Чтобы не возвращаться больше к звуковому ряду: понятно, что на стратегические совещания президента с министрами и тем более, боже упаси, с его администрацией Ротмана не допустили. В кадр попало обсуждение технических проблем. Но так ли уж нужно подслушивать государственные тайны президента, способного сказать что-то вроде: «Если мы хотим быть эффективными, надо действовать быстро, но не торопясь». О российских бюрократах я не раз писал, что каждое отдельное слово в их текстах имеет смысл, но соединяют они эти слова так, что любой смысл испаряется. Теперь я знаю, что хотя они стремятся к совершенству, им до него еще далеко.
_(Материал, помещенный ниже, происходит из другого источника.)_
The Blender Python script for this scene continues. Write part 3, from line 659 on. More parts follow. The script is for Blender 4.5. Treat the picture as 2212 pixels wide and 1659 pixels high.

Во французском бюрократическом дискурсе смысл утратили даже отдельно взятые слова: «эффективность», «доверие», «убежденность».

В общем: «А вы не думаете, что талибы могут атаковать наши конвои?» – «А они и так их атакуют, месье президент».

То же, что мы увидим, Ротман дал понять в самом начале фильма сценой фотосессии Олланда. Снимает его Раймон Депардон, 70-летний колосс, столп мировой фотографии, основатель агентства «Гамма»: ему любой президент на один зуб, раскусить и выплюнуть. Что президент человеку, которого бедуины в Чаде в плен брали? Ирония эпизода в том, что в 1974-м Жискар д’Эстен лично попросил Депардона снять фильм о том, как его выбирают президентом. Посмотрев «50,81 %» – тоже чистое «синема-веритэ», Жискар, даром что цензуру во Франции год как отменили, засунул фильм на такую «полку», что премьеры он дожидался 28 лет. Олланду слабо что-либо запретить.

«Синема-веритэ» – страшная вещь: глянешь, как человек дверь открывает, и все про него понимаешь. «Власть» – убийственная трагикомедия на тему «Президент и дверь». Вообще в Елисейском дворце, как и в любом дворце XVIII века, патологически много дверей, в том числе обманок. Олланд их боится! А пуще всего со времен Миттерана и своего первого министерского опыта боится особой двери, через которую в зал совещаний выходит из своих покоев президент. И когда дворецкий – о сколько мудрого цинизма в осанке таких, как он, долгожителей президентских дворцов! – распахнув дверь, возвещает: «Месье президент Республики», Олланд вылетает из проклятой двери как ошпаренный.

Вообще и ему, и его окружению – нервные, как у богомолов, тики-жесты участников совещаний сводятся, если в двух словах, к «господи, пусть это поскорее закончится» – во дворце неуютно и страшно. Особенно под взглядами, которые бросают на него с парадных портретов де Голль и Миттеран. V Республика во Франции – республика монархическая, созданная под де Голля и таких, как он: людей с биографией, воевавших, предававших, умеющих рубить с плеча. Мадам де Голль могла возить в багажнике мужниного автомобиля цыплят (когда венгерские киллеры осыпали автомобиль, в котором президентская чета ехала на дачу, градом пуль, она переживала только за цыплят), а сам генерал – пренебрегать в обращениях к нации любыми официальными условностями. Миттеран – политик с жутким анамнезом – мог жить на две семьи, а его советники-друзья стрелялись прямо во дворце. Но эти мелочи не умаляли, а лишь усиливали их императорское величие.